Isn’t that outrageous!
Often when an evangelical parishioner comes to the altar to receive “the spirit of the Lord” and falls backward, church-supplied “catchers” ease them to the floor.
That didn’t happen when Judith Dadd received the spirit of the Lord and her lawsuit against Mount Hope Church recently went to trial near Lansing, Mich.,
She’s seeking compensation for head trauma and lacerations after no one was there to break her fall. There’s no word yet as to the outcome of her trial.
At least her case doesn’t seem as bad as that of a 1995 incident that occurred at a tent revival in Lafayette Parish, LA. Apparently the first overcome parishioner was caught as she should have been, but another parishioner was overcome much faster than anyone expected and she landed hard on the first woman and broke three of her ribs!
In the year 2003, a Bryn Mawr College student, Janet Lee, attempted to board an airliner with several flour-filled condoms. She claimed that her classmates and she used the soft and squishy condoms as stress relievers.

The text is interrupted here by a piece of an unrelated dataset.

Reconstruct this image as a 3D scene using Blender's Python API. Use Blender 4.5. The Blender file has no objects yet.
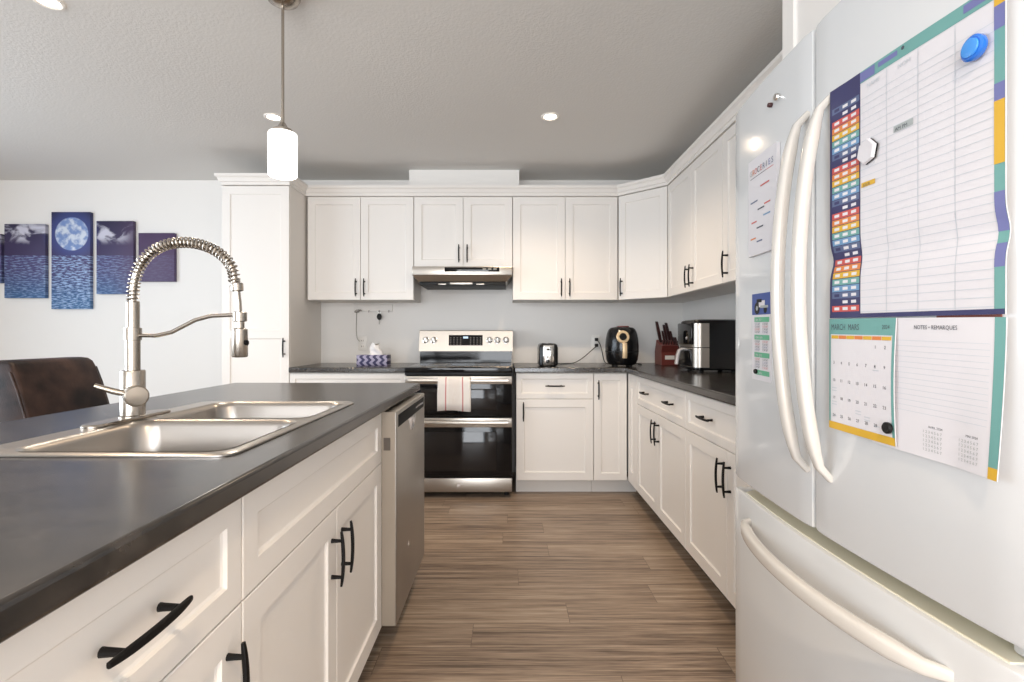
import bpy, bmesh, math, random
from mathutils import Vector, Matrix
random.seed(7)
S = bpy.context.scene
COL = S.collection
PI = math.pi

# ------------------------------------------------------------------ camera, sky, daylight, exposure
EYE = 1.134                                  # eye height in metres
cam_d = bpy.data.cameras.new('camera'); cam = bpy.data.objects.new('camera', cam_d); COL.objects.link(cam)
cam.location = (0, 0, EYE); cam.rotation_euler = (PI/2, 0, 0)
cam_d.sensor_width = 36; cam_d.lens = 500/1024*36
cam_d.shift_x = 4/1024; cam_d.shift_y = -4.5/1024; cam_d.clip_start = 0.02
S.camera = cam

wd = bpy.data.worlds.new('sky'); S.world = wd; wd.use_nodes = True
bg = wd.node_tree.nodes['Background']; bg.inputs[0].default_value = (0.80, 0.90, 1.0, 1); bg.inputs[1].default_value = 1.6

def area(name, loc, rot, sx, sy, power, color):
    l = bpy.data.lights.new(name, 'AREA'); l.shape = 'RECTANGLE'; l.size = sx; l.size_y = sy
    l.energy = power; l.color = color
    o = bpy.data.objects.new(name, l); COL.objects.link(o); o.location = loc; o.rotation_euler = rot
    return o
# area lamps added for daylight at the unseen west window and rear patio doors
area('added_daylight_west', (-4.50, 0.9, 1.35), (0, -PI/2, 0), 2.0, 3.2, 52, (0.78, 0.89, 1.0))
area('added_daylight_south', (-.7, -3.10, 1.25), (PI/2, 0, 0), 3.6, 2.1, 100, (0.97, 0.98, 1.0))

vs = S.view_settings
vs.view_transform = 'Standard'; vs.look = 'None'; vs.gamma = 1.0; vs.use_curve_mapping = False
vs.exposure = 1.04
S.display_settings.display_device = 'sRGB'
S.cycles.max_bounces = 10; S.cycles.diffuse_bounces = 6; S.cycles.glossy_bounces = 5
S.cycles.sample_clamp_indirect = 6.0
S.cycles.caustics_reflective = False; S.cycles.caustics_refractive = False

# ------------------------------------------------------------------ materials
def mat(name, col=(0.8,0.8,0.8), rough=0.5, metal=0.0, spec=0.5, coat=0.0, emit=None, es=0.0, bump=None):
    m = bpy.data.materials.new(name); m.use_nodes = True
    b = m.node_tree.nodes['Principled BSDF']
    b.inputs['Base Color'].default_value = (*col, 1); b.inputs['Roughness'].default_value = rough
    b.inputs['Metallic'].default_value = metal; b.inputs['Specular IOR Level'].default_value = spec
    b.inputs['Coat Weight'].default_value = coat
    if emit: b.inputs['Emission Color'].default_value = (*emit, 1); b.inputs['Emission Strength'].default_value = es
    if bump:
        sc, strength, dist = bump
        N, L = m.node_tree.nodes, m.node_tree.links
        tc = N.new('ShaderNodeTexCoord'); n = N.new('ShaderNodeTexNoise'); n.inputs['Scale'].default_value = sc; n.inputs['Detail'].default_value = 4
        bp = N.new('ShaderNodeBump'); bp.inputs['Strength'].default_value = strength; bp.inputs['Distance'].default_value = dist
        L.new(tc.outputs['Object'], n.inputs['Vector']); L.new(n.outputs['Fac'], bp.inputs['Height']); L.new(bp.outputs[0], b.inputs['Normal'])
    return m

def nodes_of(m): return m.node_tree.nodes, m.node_tree.links, m.node_tree.nodes['Principled BSDF']
def ramp(N, stops, interp='LINEAR'):
    r = N.new('ShaderNodeValToRGB'); cr = r.color_ramp; cr.interpolation = interp
    while len(cr.elements) > 1: cr.elements.remove(cr.elements[-1])
    cr.elements[0].position = stops[0][0]; cr.elements[0].color = (*stops[0][1], 1)
    for p, c in stops[1:]:
        e = cr.elements.new(p); e.color = (*c, 1)
    return r

M = {}
M['cab'] = mat('cabinet_white', (0.80,0.772,0.738), 0.42, bump=(60, .02, .001))
M['carcass'] = mat('cabinet_side_white', (0.78,0.745,0.70), 0.5)
M['kick'] = mat('toe_kick_board', (0.70,0.68,0.65), 0.5)
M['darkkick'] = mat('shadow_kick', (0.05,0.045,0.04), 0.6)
M['wall'] = mat('wall_paint', (0.80,0.785,0.76), 0.65, bump=(90, .08, .002))
M['black'] = mat('black_pull', (0.004,0.0035,0.0035), 0.5, spec=.2)
M['blackplastic'] = mat('black_plastic', (0.006,0.006,0.007), 0.20, spec=.35)
M['mattblack'] = mat('matt_black', (0.008,0.008,0.008), 0.5, spec=.25)
M['panelblack'] = mat('panel_black', (0.006,0.006,0.007), 0.5, spec=.08)
M['dwedge'] = mat('door_edge_tan', (0.36,0.31,0.255), 0.5, 0.25, spec=.3)
M['glassblack'] = mat('black_glass', (0.004,0.004,0.005), 0.07, spec=0.35)
M['fridge'] = mat('fridge_white', (0.66,0.675,0.685), 0.16, coat=0.35, bump=(260, .02, .0006))
M['fridgehandle'] = mat('fridge_handle_white', (0.64,0.615,0.575), 0.22, coat=0.4)
M['gasket'] = mat('fridge_gasket', (0.42,0.41,0.30), 0.6)
M['edgecream'] = mat('drawer_edge_cream', (0.78,0.74,0.60), 0.4)
M['plug'] = mat('outlet_white', (0.80,0.78,0.74), 0.4)
M['chrome'] = mat('chrome', (0.75,0.74,0.72), 0.12, 1.0)
M['nickel'] = mat('brushed_nickel', (0.43,0.385,0.335), 0.26, 1.0)
M['gold'] = mat('cream_gold', (0.78,0.60,0.38), 0.35, 0.3)
M['paper'] = mat('paper_white', (0.66,0.645,0.67), 0.55)
M['ink'] = mat('print_ink', (0.06,0.07,0.09), 0.6)
M['greyline'] = mat('print_rule', (0.52,0.56,0.60), 0.6)
M['navy'] = mat('print_navy', (0.03,0.03,0.10), 0.5)
M['teal'] = mat('print_teal', (0.14,0.33,0.31), 0.5)
M['lilac'] = mat('print_lilac', (0.15,0.16,0.36), 0.5)
M['yellow'] = mat('print_yellow', (0.62,0.37,0.03), 0.5)
M['orange'] = mat('print_orange', (0.62,0.20,0.05), 0.5)
M['red'] = mat('print_red', (0.50,0.08,0.07), 0.5)
M['sky'] = mat('print_blue', (0.14,0.28,0.46), 0.5)
M['slate'] = mat('print_slate', (0.09,0.12,0.22), 0.5)
M['green'] = mat('print_green', (0.12,0.40,0.24), 0.5)
M['photoblue'] = mat('print_photo_blue', (0.045,0.08,0.27), 0.5)
M['greytag'] = mat('print_grey', (0.35,0.38,0.38), 0.5)
M['bluemag'] = mat('blue_magnet', (0.02,0.16,0.62), 0.18, coat=0.5)
M['bluemag2'] = mat('blue_magnet_face', (0.06,0.30,0.78), 0.2, coat=0.5)
M['wood'] = mat('cherry_wood', (0.16,0.035,0.028), 0.35)
M['wood2'] = mat('dark_cherry_wood', (0.055,0.016,0.016), 0.35)
M['greenback'] = mat('back_panel', (0.74,0.70,0.66), 0.5)
M['shade'] = mat('opal_glass', (0.9,0.88,0.85), 0.3, emit=(1,0.96,0.90), es=1.3)
M['lens'] = mat('lamp_lens', (0.9,0.9,0.9), 0.3, emit=(1,0.84,0.68), es=6)
M['lamptrim'] = mat('lamp_trim', (0.85,0.82,0.78), 0.4)
M['tissue'] = mat('tissue', (0.85,0.83,0.82), 0.8)
M['drain'] = mat('drain_steel', (0.5,0.5,0.5), 0.25, 1.0)
M['ventbrown'] = mat('vent_brown', (0.10,0.08,0.065), 0.5)
M['greyplastic'] = mat('grey_plastic', (0.30,0.28,0.25), 0.45)
M['display'] = mat('display_glow', (0.02,0.03,0.04), 0.1, emit=(0.5,0.75,1.0), es=0.35)
M['frame'] = mat('window_vinyl', (0.85,0.85,0.84), 0.35)
M['knife'] = mat('knife_handle', (0.045,0.016,0.016), 0.35)
M['ctag'] = mat('steel_tag', (0.75,0.72,0.72), 0.25, 0.6)

# brushed stainless steel
def steel(name, col, r0, r1, vec_scale):
    m = mat(name, col, 0.3, 1.0); N, L, b = nodes_of(m)
    tc = N.new('ShaderNodeTexCoord'); mp = N.new('ShaderNodeMapping'); mp.inputs['Scale'].default_value = vec_scale
    n = N.new('ShaderNodeTexNoise'); n.inputs['Scale'].default_value = 1; n.inputs['Detail'].default_value = 3
    mr = N.new('ShaderNodeMapRange'); mr.inputs['To Min'].default_value = r0; mr.inputs['To Max'].default_value = r1
    L.new(tc.outputs['Object'], mp.inputs[0]); L.new(mp.outputs[0], n.inputs['Vector']); L.new(n.outputs['Fac'], mr.inputs[0]); L.new(mr.outputs[0], b.inputs['Roughness'])
    bp = N.new('ShaderNodeBump'); bp.inputs['Strength'].default_value = .04; bp.inputs['Distance'].default_value = .0005
    L.new(n.outputs['Fac'], bp.inputs['Height']); L.new(bp.outputs[0], b.inputs['Normal'])
    return m
M['steel'] = steel('brushed_steel', (0.46,0.42,0.375), .26, .42, (8, 400, 900))
M['steelbright'] = steel('backguard_steel', (0.60,0.555,0.50), .34, .48, (8, 400, 900))
M['steelv'] = steel('dishwasher_steel', (0.42,0.395,0.365), .34, .5, (600, 900, 6))
M['sink'] = mat('sink_steel', (0.43,0.40,0.37), .32, 1.0)

# ceiling: knock-down texture
m = M['ceil'] = mat('ceiling_paint', (0.70,0.69,0.67), 0.8); N, L, b = nodes_of(m)
tc = N.new('ShaderNodeTexCoord'); n = N.new('ShaderNodeTexNoise'); n.inputs['Scale'].default_value = 80; n.inputs['Detail'].default_value = 5
rp = ramp(N, [(.42,(0,0,0)),(.6,(1,1,1))]); bp = N.new('ShaderNodeBump'); bp.inputs['Strength'].default_value = .16; bp.inputs['Distance'].default_value = .003
L.new(tc.outputs['Object'], n.inputs['Vector']); L.new(n.outputs['Fac'], rp.inputs[0]); L.new(rp.outputs[0], bp.inputs['Height']); L.new(bp.outputs[0], b.inputs['Normal'])

# plank floor, boards run along X
m = M['floor'] = mat('plank_floor', (0.3,0.22,0.16), 0.42); N, L, b = nodes_of(m)
tc = N.new('ShaderNodeTexCoord')
br = N.new('ShaderNodeTexBrick'); br.offset = 0.0; br.inputs['Scale'].default_value = 1
br.inputs['Brick Width'].default_value = 1.22; br.inputs['Row Height'].default_value = 0.152; br.inputs['Mortar Size'].default_value = 0.0012
br.inputs['Color1'].default_value = (0.15,0.15,0.15,1); br.inputs['Color2'].default_value = (0.85,0.85,0.85,1); br.inputs['Mortar'].default_value = (0,0,0,1)
sx_ = N.new('ShaderNodeSeparateXYZ'); L.new(tc.outputs['Object'], sx_.inputs[0])
rw = N.new('ShaderNodeMath'); rw.operation = 'DIVIDE'; rw.inputs[1].default_value = 0.152; L.new(sx_.outputs[1], rw.inputs[0])
fl = N.new('ShaderNodeMath'); fl.operation = 'FLOOR'; L.new(rw.outputs[0], fl.inputs[0])
wn = N.new('ShaderNodeTexWhiteNoise'); wn.noise_dimensions = '1D'; L.new(fl.outputs[0], wn.inputs['W'])
sh = N.new('ShaderNodeMath'); sh.operation = 'MULTIPLY_ADD'; sh.inputs[1].default_value = 1.22; L.new(wn.outputs['Value'], sh.inputs[0]); L.new(sx_.outputs[0], sh.inputs[2])
cx_ = N.new('ShaderNodeCombineXYZ'); L.new(sh.outputs[0], cx_.inputs[0]); L.new(sx_.outputs[1], cx_.inputs[1])
L.new(cx_.outputs[0], br.inputs['Vector'])
def streak(sx, sy, det, off):
    ad = N.new('ShaderNodeVectorMath'); ad.operation = 'MULTIPLY_ADD'
    ad.inputs[1].default_value = (3.1, 0, 0); L.new(br.outputs['Color'], ad.inputs[0])
    mp = N.new('ShaderNodeMapping'); mp.inputs['Scale'].default_value = (sx, sy, 1); mp.inputs['Location'].default_value = (off, off*.7, 0)
    L.new(tc.outputs['Object'], mp.inputs[0]); L.new(mp.outputs[0], ad.inputs[2])
    nz = N.new('ShaderNodeTexNoise'); nz.inputs['Scale'].default_value = 1; nz.inputs['Detail'].default_value = det; nz.inputs['Roughness'].default_value = .65
    L.new(ad.outputs[0], nz.inputs['Vector']); return nz
n1 = streak(1.3, 42, 5, 0); n2 = streak(5, 190, 3, 4)
def math_node(op, a, bb):
    x = N.new('ShaderNodeMath'); x.operation = op
    for i, v in enumerate((a, bb)):
        if isinstance(v, (int, float)): x.inputs[i].default_value = v
        else: L.new(v, x.inputs[i])
    return x.outputs[0]
sm = math_node('ADD', math_node('MULTIPLY', n1.outputs['Fac'], .55), math_node('MULTIPLY', n2.outputs['Fac'], .45))
bw = N.new('ShaderNodeRGBToBW'); L.new(br.outputs['Color'], bw.inputs[0])
sm = math_node('ADD', sm, math_node('MULTIPLY', math_node('SUBTRACT', bw.outputs[0], .5), .10))
rp = ramp(N, [(.37,(0.100,0.068,0.048)),(.45,(0.215,0.155,0.112)),(.54,(0.335,0.252,0.185)),(.65,(0.48,0.385,0.295))])
L.new(sm, rp.inputs[0])
mx = N.new('ShaderNodeMix'); mx.data_type = 'RGBA'; mx.inputs['B'].default_value = (0.10,0.07,0.05,1)
fm = math_node('MULTIPLY', br.outputs['Fac'], .55); L.new(fm, mx.inputs['Factor']); L.new(rp.outputs[0], mx.inputs['A']); L.new(mx.outputs['Result'], b.inputs['Base Color'])
bp = N.new('ShaderNodeBump'); bp.inputs['Strength'].default_value = .12; bp.inputs['Distance'].default_value = .002
L.new(n2.outputs['Fac'], bp.inputs['Height']); L.new(bp.outputs[0], b.inputs['Normal'])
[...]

They would give them a squeeze to ease their tension.
She must not have ever listened to the news or read a paper if she didn’t know that drug smugglers tend to fill condoms with cocaine and heroin and use mules who swallow the condoms in order to get the illegal drugs into the Country.
She was astonished when she was arrested at the Philadelphia airport and then jailed for three weeks until the lab could verify that the substance was indeed flour as she had claimed it was.
Unfortunately for the city of Philadelphia she smartened up and strapped them with a lawsuit for wrongful detention and was awarded $180,000 in January, 2007.
You can bet she’ll never make that mistake again!